Race, Representation and Local Governments in the US South: The Effect of the Voting Rights Act
Andrea Bernini, Giovanni Facchini & Cecilia Testa
University of Oxford Working Paper, March 2018
Abstract:
The Voting Rights Act of 1965 opened elective offices to blacks in the US South, but systematic evidence on its immediate effects remains scant. Using a novel data-set on black elected officials between 1964-1980, we assess the causal impact of the VRA on the racial make-up of local governments. Since the VRA mandated federal scrutiny (coverage) over a group of Southern counties, we deploy a differences-in-differences estimation strategy using non-covered counties as a comparison group. Our results show that coverage doubled the extent to which black enfranchisement led to gains in black office-holding, particularly among bodies controlling local public finances.
Mortality, Incarceration, and African American Disenfranchisement in the Contemporary United States
David Cottrell et al.
American Politics Research, forthcoming
Abstract:
On account of poor living conditions, African Americans in the United States experience disproportionately high rates of mortality and incarceration compared with Whites. This has profoundly diminished the number of voting-eligible African Americans in the country, costing, as of 2010, approximately 3.9 million African American men and women the right to vote and amounting to a national African American disenfranchisement rate of 13.2%. Although many disenfranchised African Americans have been stripped of voting rights by laws targeting felons and ex-felons, the majority are literally "missing" from their communities due to premature death and incarceration. Leveraging variation in gender ratios across the United States, we show that missing African Americans are concentrated in the country's Southeast and that African American disenfranchisement rates in some legislative districts lie between 20% and 40%. Despite the many successes of the Voting Rights Act and the civil rights movement, high levels of African American disenfranchisement remain a continuing feature of the American polity.

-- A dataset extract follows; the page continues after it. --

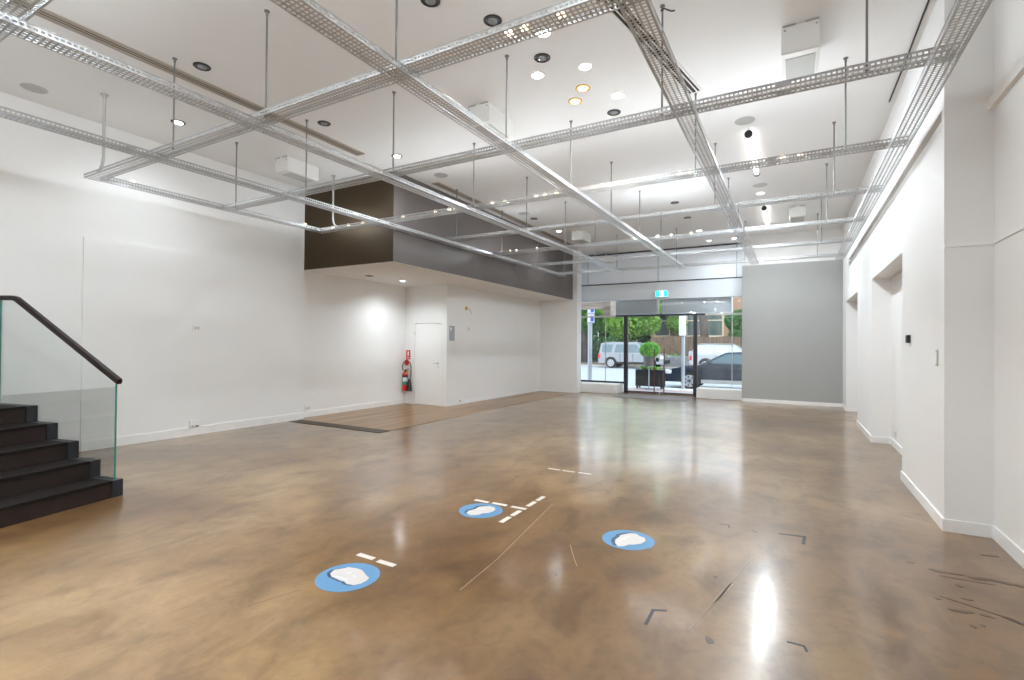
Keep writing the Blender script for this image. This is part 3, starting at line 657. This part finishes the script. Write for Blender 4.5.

Migration and protest in the Jim Crow South
Stewart Tolnay, E.M. Beck & Victoria Sass
Social Science Research, forthcoming
Abstract:
The Great Migration and the Civil Rights Movement were two pivotal events experienced by the southern African American population during the 20th Century. Each has received considerable attention by social scientists and historians, and a possible connection between the two phenomena has been speculated. However, no systematic investigation of the effect of migration on protest during the Jim Crow era has been conducted. In this study we use data for 333 southern communities to examine the relationship between youthful black migration between 1950 and 1960 and the occurrence of sit-ins early in 1960. We find a strong positive, non-linear, relationship between net-migration and the likelihood of a sit-in which can be explained by two sets of mediating influences: local demographic conditions and local organizational presence. Our findings offer strong empirical support for an association between southern black migration and protest during Jim Crow and suggest the value of considering the influence of demographic forces on collective action.